The caveat: Greece is not in trouble due to "the arrogance of European officials", they are in trouble due to the ineptitude of their own government which squandered the huge influx of foreign investment brought about by the Euro. Were all the problems due to Greek ineptitude? No, but they left themselves vulnerable and did not take responsibility.
This is the oily rag analogy writ large. If you leave open gas cans and oily rags laying about the garage you will likely bear no ill effects for months or even years, but one spark-- a real estate bubble a continent away-- and the conflagration can kill your family.
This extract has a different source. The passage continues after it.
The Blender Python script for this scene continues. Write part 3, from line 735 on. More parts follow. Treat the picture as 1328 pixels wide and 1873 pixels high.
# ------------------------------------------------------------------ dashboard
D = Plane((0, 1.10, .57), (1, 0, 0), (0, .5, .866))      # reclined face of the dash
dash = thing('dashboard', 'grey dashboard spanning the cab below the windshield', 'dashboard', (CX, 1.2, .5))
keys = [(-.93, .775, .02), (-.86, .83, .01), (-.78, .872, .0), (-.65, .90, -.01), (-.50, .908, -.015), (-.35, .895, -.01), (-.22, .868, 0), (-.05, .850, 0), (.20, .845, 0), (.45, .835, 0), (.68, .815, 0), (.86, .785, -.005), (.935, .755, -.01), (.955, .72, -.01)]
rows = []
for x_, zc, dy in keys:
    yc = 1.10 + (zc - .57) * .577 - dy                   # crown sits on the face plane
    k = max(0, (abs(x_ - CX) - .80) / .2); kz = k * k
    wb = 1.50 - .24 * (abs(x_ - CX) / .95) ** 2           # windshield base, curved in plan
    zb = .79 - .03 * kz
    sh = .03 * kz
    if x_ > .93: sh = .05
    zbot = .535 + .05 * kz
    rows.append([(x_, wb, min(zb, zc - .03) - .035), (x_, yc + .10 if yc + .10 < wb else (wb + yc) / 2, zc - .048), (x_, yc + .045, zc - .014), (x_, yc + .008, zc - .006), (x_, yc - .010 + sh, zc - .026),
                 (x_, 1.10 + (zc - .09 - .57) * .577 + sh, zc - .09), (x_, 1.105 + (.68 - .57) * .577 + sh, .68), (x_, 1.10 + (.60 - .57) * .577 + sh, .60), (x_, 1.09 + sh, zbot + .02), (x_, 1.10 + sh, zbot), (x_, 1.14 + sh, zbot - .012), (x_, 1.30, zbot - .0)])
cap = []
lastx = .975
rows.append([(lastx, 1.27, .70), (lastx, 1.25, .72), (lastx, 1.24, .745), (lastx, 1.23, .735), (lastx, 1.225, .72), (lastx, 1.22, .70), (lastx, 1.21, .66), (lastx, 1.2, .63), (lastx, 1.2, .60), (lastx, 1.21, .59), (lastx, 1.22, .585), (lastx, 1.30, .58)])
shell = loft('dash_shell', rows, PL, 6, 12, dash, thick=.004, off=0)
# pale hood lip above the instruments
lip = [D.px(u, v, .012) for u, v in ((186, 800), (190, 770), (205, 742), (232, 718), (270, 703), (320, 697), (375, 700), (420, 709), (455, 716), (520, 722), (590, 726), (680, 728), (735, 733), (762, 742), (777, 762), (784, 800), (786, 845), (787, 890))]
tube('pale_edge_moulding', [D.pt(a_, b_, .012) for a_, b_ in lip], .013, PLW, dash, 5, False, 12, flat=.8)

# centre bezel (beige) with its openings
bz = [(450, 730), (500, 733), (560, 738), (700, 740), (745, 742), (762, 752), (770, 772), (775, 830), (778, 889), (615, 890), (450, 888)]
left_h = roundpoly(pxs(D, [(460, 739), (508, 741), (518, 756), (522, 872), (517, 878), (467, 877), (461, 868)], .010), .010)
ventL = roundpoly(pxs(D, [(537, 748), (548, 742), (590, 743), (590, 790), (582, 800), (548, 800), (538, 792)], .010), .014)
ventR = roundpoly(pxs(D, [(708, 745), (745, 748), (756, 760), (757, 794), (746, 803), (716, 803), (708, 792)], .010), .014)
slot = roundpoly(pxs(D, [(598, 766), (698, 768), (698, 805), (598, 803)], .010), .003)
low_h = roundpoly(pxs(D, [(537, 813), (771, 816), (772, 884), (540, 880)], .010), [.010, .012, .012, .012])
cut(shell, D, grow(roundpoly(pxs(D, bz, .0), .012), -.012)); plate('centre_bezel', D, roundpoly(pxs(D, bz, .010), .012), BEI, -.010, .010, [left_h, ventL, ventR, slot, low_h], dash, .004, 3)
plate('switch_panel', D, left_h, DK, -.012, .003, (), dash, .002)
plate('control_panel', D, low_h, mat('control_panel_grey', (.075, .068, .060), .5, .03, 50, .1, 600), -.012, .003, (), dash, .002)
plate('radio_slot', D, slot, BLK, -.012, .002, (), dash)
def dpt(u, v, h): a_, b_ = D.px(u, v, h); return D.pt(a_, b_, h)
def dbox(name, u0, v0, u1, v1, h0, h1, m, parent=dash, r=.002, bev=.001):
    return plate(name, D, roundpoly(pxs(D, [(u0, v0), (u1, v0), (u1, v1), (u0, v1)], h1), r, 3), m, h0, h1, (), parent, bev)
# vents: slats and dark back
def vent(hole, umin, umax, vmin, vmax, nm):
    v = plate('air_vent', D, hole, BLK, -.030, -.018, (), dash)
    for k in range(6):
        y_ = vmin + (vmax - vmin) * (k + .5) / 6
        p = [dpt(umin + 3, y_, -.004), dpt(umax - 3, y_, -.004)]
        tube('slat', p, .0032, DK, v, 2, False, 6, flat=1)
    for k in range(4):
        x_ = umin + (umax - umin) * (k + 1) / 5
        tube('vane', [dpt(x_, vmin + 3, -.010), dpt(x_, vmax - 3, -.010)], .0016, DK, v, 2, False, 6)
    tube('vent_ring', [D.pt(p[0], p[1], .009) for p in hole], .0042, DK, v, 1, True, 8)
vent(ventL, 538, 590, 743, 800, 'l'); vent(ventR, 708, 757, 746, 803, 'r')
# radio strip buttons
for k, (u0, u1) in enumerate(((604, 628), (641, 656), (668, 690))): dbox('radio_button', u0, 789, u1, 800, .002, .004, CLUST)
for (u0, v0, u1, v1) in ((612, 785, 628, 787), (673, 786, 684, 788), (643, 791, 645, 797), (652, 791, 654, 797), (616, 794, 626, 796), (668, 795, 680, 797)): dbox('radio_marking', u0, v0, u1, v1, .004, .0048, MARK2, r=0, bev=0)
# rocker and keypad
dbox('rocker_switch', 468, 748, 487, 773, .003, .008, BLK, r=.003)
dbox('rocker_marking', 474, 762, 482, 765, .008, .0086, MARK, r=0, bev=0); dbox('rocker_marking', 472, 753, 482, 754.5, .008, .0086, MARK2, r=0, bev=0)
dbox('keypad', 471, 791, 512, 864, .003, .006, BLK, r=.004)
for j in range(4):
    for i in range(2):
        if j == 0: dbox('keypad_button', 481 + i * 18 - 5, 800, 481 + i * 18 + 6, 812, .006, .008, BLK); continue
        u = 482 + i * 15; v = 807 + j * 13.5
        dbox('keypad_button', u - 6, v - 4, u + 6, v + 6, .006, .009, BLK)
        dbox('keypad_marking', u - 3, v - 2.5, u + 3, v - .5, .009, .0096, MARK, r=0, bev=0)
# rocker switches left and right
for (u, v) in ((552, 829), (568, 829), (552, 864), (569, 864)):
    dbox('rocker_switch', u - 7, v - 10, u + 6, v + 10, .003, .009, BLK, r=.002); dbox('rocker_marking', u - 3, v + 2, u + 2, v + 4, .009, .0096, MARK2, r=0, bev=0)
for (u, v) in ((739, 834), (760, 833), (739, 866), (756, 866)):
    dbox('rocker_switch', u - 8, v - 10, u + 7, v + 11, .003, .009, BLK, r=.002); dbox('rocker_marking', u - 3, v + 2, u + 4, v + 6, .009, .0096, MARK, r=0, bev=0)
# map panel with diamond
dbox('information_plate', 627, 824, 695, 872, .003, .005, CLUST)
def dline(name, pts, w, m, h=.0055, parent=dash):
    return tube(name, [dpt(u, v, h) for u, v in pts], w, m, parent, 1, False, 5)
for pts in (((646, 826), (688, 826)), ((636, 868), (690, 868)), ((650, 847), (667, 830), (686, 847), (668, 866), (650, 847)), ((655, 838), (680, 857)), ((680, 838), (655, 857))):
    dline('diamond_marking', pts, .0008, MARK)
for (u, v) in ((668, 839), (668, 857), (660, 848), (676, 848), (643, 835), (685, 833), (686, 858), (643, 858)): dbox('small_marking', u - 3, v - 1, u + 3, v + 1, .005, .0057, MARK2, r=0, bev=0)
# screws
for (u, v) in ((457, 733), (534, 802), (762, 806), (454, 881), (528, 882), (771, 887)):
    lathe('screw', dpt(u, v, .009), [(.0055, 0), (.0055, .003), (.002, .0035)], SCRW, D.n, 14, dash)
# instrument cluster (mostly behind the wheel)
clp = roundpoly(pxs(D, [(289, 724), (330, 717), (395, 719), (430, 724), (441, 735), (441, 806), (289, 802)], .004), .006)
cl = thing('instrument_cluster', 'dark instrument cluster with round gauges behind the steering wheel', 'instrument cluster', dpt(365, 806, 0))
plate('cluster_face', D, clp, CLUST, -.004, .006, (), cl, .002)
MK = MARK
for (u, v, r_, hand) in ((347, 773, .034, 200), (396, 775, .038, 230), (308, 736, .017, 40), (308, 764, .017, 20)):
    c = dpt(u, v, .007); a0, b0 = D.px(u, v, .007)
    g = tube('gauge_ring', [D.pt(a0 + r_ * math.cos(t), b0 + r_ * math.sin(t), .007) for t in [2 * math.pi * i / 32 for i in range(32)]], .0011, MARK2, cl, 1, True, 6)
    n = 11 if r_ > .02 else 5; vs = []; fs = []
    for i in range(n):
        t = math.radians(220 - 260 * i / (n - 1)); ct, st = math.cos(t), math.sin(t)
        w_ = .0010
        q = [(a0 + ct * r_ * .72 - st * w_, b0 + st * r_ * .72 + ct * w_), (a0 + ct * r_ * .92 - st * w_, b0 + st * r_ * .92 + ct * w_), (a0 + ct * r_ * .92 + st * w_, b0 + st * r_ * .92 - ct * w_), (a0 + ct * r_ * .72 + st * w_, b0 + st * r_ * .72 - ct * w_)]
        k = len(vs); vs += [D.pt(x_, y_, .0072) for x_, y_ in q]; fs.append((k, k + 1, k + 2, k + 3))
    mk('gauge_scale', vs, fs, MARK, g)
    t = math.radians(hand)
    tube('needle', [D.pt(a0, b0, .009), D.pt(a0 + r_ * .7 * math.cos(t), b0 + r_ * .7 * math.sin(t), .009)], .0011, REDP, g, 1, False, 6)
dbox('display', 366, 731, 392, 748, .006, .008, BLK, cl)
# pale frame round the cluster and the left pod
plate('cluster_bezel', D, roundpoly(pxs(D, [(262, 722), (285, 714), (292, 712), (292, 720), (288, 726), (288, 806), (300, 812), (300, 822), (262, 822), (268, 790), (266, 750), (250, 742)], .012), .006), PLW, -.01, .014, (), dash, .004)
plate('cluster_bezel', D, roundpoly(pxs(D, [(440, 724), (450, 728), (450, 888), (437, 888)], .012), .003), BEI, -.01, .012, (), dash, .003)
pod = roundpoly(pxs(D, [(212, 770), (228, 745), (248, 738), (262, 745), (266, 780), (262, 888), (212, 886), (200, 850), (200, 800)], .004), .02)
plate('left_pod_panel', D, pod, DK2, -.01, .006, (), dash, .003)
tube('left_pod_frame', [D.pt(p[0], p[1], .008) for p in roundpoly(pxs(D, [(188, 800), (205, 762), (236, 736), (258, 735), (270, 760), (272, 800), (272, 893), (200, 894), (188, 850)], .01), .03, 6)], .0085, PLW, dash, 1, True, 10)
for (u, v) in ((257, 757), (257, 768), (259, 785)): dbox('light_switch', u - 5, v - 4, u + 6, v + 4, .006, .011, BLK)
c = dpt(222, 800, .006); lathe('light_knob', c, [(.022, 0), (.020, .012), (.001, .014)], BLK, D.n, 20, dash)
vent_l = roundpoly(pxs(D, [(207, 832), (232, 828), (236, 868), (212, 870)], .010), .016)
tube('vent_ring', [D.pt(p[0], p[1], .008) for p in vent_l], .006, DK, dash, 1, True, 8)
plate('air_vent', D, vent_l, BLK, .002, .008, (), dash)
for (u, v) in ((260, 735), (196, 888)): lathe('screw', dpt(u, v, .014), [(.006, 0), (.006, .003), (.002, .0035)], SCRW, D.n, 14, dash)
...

Because foreign investors bought you gasoline and rags does not remove your responsibility to store them safely.
I get Krugman's point that strong central government can come to the rescue of peripheral players, but the alternate view is that perhaps the peripheral players should have less connection to each other in the first place. The savings and loan crisis of the 1980's would have been much smaller, or even non-existent, if the FDIC had not promised to backstop Neil Bush's Silverado "investments". Who would have given that criminal-- and all the other criminals who ran S&L's-- any hard-earned risk capital without that federal guarantee? Likewise, the Greeks would have been relatively spared if they had kept the drachma and instituted strong local regulations and tax collection.
Yes, everybody loves Marshal Dillon to ride in when the crisis occurs, but it seems that the mere prospect of a federal marshal being available allows officials to pay less attention to potential crises.